In an interview with Hunger Magazine, she spoke candidly, for the first time, about what the experience was like.

“Everyone was making fun of my body, and I brought it up with someone and they were like, ‘Oh, shut the f*ck up, it’s funny,'” Moretz said in the interview. “And I just remember sitting there and thinking, my body is being used as a joke and it’s something that I can’t change about who I am, and it is being posted all over Instagram. It was something so benign as walking into a hotel with leftovers. And to this day, when I see that meme, it’s something very hard for me to overcome.”

Moretz said the meme “took a layer of something that I used to enjoy, which was getting dressed up and going to a carpet and taking a photo, and made me super self-conscious. And I think that body dysmorphia — which we all deal with in this world – is extrapolated by the issues of social media. It’s a headf*ck.”

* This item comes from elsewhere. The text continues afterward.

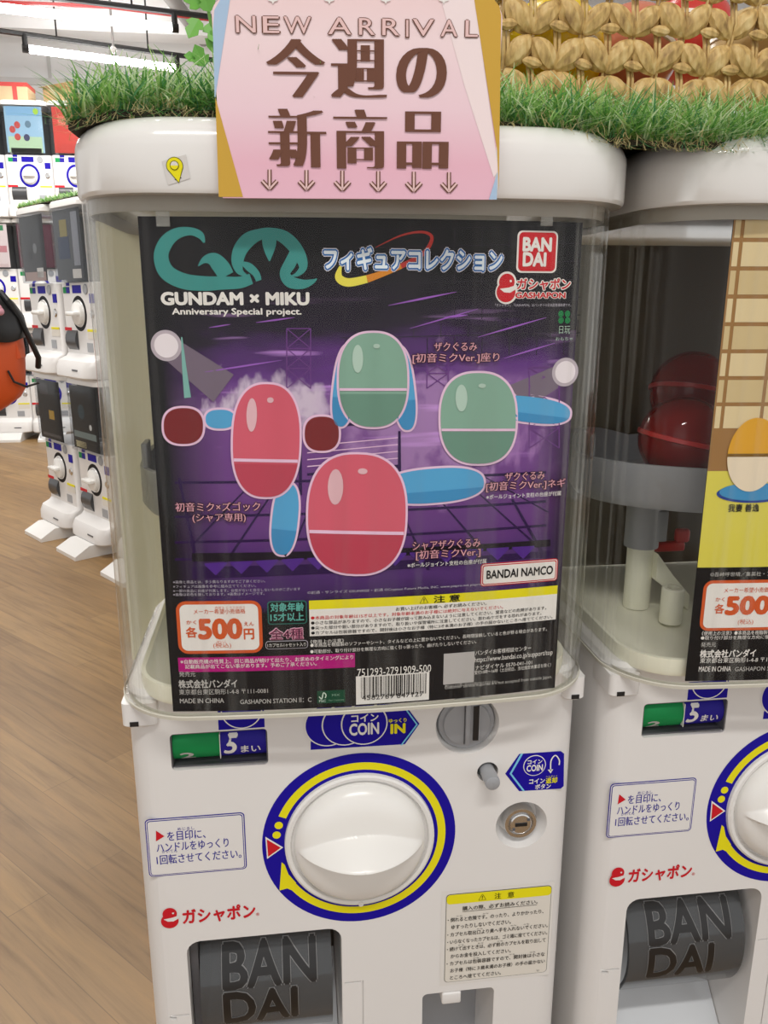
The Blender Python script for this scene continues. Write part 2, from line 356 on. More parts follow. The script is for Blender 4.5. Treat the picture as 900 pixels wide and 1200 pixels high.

She went on to say the experience made her a recluse. “It was great because I got away from the photographers and I was able to be myself, and to have so many experiences that people didn’t photograph, but at the same time it made me severely anxious when I was photographed. My heart rate would rise and I would hyperventilate.”

In the interview, she also talked at length about the “darkness that comes with fame,” as she puts it. Moretz, 25, has been acting for the last 20 years, and since she was 12 years old and the star of Kick-ass, has been hounded by paparazzi. It is devastating and unsurprising that with each passing week, another child star shares a horrifying story of the pitfalls of fame.

Last week, Demi Lovato slammed child stardom, calling her experience “traumatic.” And of course, from Britney Spears to Jeanette McCurdy, we’ve heard enough countless tales of kids being sexualized at a young age, undergoing financial abuse, and losing their childhoods to agree that thrusting a kid into stardom robs them of more than it gives them.

“I had to work through that,” Moretz says. “For a long time I was able to be the Chloë that people see and the Chloë that I am in private. Then those two worlds collided and I felt really raw and vulnerable and open.”